栄の「丸善名古屋本店」(名古屋市中区栄3)1階で6月15日、丸善ゼミナール「出張!名古屋シネマテーク通信vol.13」が開催され、名古屋グランパスの荻晃太選手がゲスト出演した。
「出張!名古屋シネマテーク通信」は、今池の映画館「名古屋シネマテーク」(千種区今池1)スタッフの永吉直之さんを講師に、同館おすすめラインナップを紹介しながら映画の面白さを伝える月1回のゼミ。昨年6月から丸善ゼミの講座として開講されている。
13回目となる今回は「サッカー映画の話をしよう!~『ナゴヤ・フットボール映画祭2017』開催記念」と題し、17日から始まる同映画祭の見どころを紹介。グランパス随一の映画好きの荻選手をゲストに招き、サッカーと映画の面白さを語り合った。
「ナゴヤ・フットボール映画祭」は、映画を通してサッカーの魅力を伝える「ヨコハマ・フットボール映画祭」のラインナップから厳選した作品を上映する名古屋版。1930年に開催された第1回ワールドカップでのユーゴスラビア代表の奮闘を描く劇映画「モンテビデオの奇跡」や、2011年・12年のベガルタ仙台に密着し、東日本大震災の惨状と人々の勇気を伝えるドキュメンタリー「Football,Take Me Home 勇者たちの戦い」など、1週間で7作品を上映する。
イベントでは永吉さんが今シーズンのグランパスのユニホーム、丸善・坂本恭亮店長がチーム創立25周年記念ユニホームGKモデルをそれぞれ着用して、ジャケット姿の荻選手と共に登壇した。
永吉さんは「サッカーに関する映像作品は世界で年間数百本、作られている。2011年から行われている映画祭で上映された数十本の作品から選ぶのは難しかった。南米、アジア、アフリカ、ヨーロッパなど地域の違いや、国の代表やクラブチーム、学校の部活動などカテゴリーの違い、劇映画からドキュメンタリーまで、サッカーのいろいろな見方ができるような多様性のあるプログラムを選んだ」と話した。
会場のモニターで予告編を上映しながら、永吉さんがラインナップを解説。荻選手は、注目作品の一つにアルゼンチンの名門クラブのドキュメンタリー「ボカ・ジュニアーズ・ザ・ムービー」をあげ、南米留学時代のエピソードを披露。「アルゼンチンでは日本から来た高校生の練習試合にも人が集まり、地元チームを熱く応援する。その辺を歩いている腹の出たおじさんでも、サッカーがうまくて驚かされる。いかにサッカーが文化として根付いているか、映画から感じられるはず」と話した。
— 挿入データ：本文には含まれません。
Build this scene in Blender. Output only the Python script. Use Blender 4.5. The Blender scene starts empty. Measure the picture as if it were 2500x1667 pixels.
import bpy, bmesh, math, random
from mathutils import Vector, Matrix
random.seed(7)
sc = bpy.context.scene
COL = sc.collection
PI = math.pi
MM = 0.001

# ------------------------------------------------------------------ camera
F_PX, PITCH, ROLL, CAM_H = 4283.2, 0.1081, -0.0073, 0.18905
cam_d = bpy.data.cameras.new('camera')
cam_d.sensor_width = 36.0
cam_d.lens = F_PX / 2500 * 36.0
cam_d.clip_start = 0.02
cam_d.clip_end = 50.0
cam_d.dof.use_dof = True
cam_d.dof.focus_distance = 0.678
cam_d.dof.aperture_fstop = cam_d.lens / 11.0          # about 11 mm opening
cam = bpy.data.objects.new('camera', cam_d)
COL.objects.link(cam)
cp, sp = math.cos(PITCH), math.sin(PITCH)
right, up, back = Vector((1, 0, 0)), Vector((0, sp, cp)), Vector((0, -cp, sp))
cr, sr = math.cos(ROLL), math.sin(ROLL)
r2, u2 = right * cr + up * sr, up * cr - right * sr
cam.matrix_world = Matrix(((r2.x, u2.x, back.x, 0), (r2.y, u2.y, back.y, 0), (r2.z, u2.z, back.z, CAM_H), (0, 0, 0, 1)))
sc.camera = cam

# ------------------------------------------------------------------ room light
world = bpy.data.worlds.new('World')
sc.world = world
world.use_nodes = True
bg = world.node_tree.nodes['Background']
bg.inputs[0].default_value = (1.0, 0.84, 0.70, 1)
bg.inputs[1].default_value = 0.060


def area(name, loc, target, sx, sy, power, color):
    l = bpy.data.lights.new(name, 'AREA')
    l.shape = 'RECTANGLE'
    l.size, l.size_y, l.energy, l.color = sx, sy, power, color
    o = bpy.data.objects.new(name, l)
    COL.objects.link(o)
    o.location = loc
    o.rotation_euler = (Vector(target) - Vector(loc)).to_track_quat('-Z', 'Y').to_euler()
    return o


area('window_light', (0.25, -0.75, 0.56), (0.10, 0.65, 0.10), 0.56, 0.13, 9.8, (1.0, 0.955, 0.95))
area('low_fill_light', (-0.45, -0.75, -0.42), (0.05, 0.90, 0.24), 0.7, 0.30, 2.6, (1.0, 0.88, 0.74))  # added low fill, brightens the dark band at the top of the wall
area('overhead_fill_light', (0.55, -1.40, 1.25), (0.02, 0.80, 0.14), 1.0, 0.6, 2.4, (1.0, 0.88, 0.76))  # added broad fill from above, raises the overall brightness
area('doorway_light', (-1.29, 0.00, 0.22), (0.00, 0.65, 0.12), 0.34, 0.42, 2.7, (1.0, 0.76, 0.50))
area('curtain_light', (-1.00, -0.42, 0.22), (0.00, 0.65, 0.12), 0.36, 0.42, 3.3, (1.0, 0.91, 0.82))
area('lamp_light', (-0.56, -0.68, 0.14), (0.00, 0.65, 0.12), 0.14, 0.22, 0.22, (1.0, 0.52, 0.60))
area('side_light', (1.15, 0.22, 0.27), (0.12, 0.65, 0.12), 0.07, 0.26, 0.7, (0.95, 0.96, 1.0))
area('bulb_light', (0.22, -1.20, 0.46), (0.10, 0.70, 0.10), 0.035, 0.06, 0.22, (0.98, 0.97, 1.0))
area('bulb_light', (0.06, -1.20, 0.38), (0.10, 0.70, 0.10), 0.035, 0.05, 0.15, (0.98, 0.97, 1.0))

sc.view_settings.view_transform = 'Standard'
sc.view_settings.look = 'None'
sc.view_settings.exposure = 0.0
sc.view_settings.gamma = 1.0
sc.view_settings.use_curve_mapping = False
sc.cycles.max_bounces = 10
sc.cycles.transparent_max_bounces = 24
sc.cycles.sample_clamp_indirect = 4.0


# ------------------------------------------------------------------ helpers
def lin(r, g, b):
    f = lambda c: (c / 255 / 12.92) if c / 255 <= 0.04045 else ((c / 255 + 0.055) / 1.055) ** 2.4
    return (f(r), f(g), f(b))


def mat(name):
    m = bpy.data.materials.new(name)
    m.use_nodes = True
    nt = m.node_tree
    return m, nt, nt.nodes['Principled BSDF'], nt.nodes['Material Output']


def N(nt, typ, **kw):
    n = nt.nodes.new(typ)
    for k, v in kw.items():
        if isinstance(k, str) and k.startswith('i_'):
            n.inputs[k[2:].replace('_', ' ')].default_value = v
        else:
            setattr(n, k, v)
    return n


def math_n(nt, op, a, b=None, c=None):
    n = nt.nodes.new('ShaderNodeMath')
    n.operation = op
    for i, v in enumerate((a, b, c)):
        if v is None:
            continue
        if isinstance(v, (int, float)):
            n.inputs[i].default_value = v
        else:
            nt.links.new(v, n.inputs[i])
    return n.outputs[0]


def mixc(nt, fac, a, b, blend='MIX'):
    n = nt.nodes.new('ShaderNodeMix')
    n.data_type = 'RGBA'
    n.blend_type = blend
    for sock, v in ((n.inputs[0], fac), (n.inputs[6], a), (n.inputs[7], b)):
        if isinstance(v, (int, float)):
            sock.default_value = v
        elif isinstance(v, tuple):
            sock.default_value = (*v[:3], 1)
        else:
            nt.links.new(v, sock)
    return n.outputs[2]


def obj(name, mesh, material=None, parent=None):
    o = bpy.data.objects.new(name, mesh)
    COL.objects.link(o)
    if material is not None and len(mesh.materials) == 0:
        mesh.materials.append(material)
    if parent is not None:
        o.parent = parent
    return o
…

高校の弱小サッカー部を舞台にした青春映画「ガンバレとかうるせぇ」には「タイトルがとてもいい。高校時代は頑張るのが、少し気恥ずかしかった」と笑顔。荻選手は岐阜工業高校時代に全国高校選手権で準優勝。「高校生の時はサッカーが全てと思い、仲間が部をやめたことに悩んで、つらかったことも鮮明に覚えている。赤点を取ったら練習に出られなかったので、勉強も頑張った」と振り返る。
来場者からは、初めて見た映画の思い出、大人のサッカーの楽しみ方、ゴールキーパーの面白さなどについて質問が上がり、荻さんは一つ一つに丁寧に答えた。最後に永吉さんは「サッカーはスタジアムに行き、ハーフタイムを含めて約2時間かけて楽しむもの。映画館に行って2時間の映画を鑑賞することに、リズムが似ていると感じる。映画祭開催にこの時期を選んだのは、サッカーファンに来ていただきたいから。欧州リーグが終わり、代表戦もグランパスのホームゲームも無い週を狙った。映画館に足を運び、いろいろなサッカーを楽しんでいただけたら」と呼び掛けた。
「ナゴヤ・フットボール映画祭」は1日1作品上映。開始時間は20時10分から。チケットは当日券のみ。一般=1,500円、大学生=1,400円、中高予=1,200円、シニア=1,100円(一般・学生はユニホーム、サポーターグッズを提示すると、200円割引)。23日まで。17日には「ヨコハマ・フットボール映画祭実行委員長の福島成人さんが来館する。